La Bella Figura, by Beppe Severgnini, Broadway, 240 pages, $23.95 | After showing a fondness for the U.S. in “Ciao, America,” Severgnini takes a harsher look at his native land and all its paradoxes.

Democracy: A History, by John Dunn, Grove/Atlantic, 256 pages, $24.95 | Britisher Dunn traces the roots of democracy by looking at the methodology of its practitioners and its detractors.

Licensed to Kill: Hired Guns in the War on Terror, by Robert Young Pelton, Crown, 368 pages, $24 | Pelton takes readers into the shadowy world of a recent offshoot of the fight against terrorism – the private security contractor.

PAPERBACKS

The Sea, by John Banville, Knopf, 208 pages, $12.95 | The winner of this year’s Man Booker Prize, “The Sea” is a novel of love and loss and how each affect a person’s memory.

The Worst Hard Time: The Untold Story of Those Who Survived the Great American Dust Bowl, by Timothy Egan, Houghton Mifflin, 352 pages, $14.95 | Following a dozen families, Egan tells the story of the great dust storms and drought that hit during the depths of the Great Depression.

Lunar Park, by Bret Easton Ellis, Knopf, 416 pages, $13.95 | Ellis, himself, becomes the protagonist in this meta-fictional tale of a man who, though hooked on drugs, has a shot at redemption.

COMING UP

Walt Disney: The Triumph of the American Imagination, by Neal Gabler, Knopf, 816 pages, $35, Nov. | The author of a biography of Walter Winchell, Gabler turns his sights on one of the giants of the entertainment industry.

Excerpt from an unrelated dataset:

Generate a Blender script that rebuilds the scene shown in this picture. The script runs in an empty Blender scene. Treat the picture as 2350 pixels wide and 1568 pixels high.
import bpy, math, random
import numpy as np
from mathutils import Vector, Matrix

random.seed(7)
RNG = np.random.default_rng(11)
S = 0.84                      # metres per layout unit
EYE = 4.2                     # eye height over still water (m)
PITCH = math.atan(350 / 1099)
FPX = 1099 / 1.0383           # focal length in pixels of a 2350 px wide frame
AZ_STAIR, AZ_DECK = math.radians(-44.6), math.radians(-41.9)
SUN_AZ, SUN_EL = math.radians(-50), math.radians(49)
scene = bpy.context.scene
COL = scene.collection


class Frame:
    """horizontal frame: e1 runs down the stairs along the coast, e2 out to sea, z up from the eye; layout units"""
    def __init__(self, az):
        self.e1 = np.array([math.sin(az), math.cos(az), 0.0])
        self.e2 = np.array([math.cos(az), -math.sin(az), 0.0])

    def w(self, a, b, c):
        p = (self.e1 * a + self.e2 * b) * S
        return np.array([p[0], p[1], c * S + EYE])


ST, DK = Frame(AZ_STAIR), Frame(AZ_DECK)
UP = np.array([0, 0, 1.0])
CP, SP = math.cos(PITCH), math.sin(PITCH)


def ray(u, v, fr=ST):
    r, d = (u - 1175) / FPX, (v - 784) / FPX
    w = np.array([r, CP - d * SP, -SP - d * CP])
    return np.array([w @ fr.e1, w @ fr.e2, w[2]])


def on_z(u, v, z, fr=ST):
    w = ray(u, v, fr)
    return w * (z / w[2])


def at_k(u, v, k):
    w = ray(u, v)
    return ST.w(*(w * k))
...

Fragile Things, by Neil Gaiman, Morrow, 384 pages, $26.95, Oct. | Gaiman (“Anasasi Boys”) offers up a whopping 31 stories from the ragged edge of life and even the afterlife.

The Rising Tide, by Jeff Shaara, Ballantine, 672 pages, $27.95, Nov. | Shaara has made a career of writing novels set in wartime. He’s hit the American Revolution, the Civil War and World War I. With this new one, he starts on a trilogy of World War II.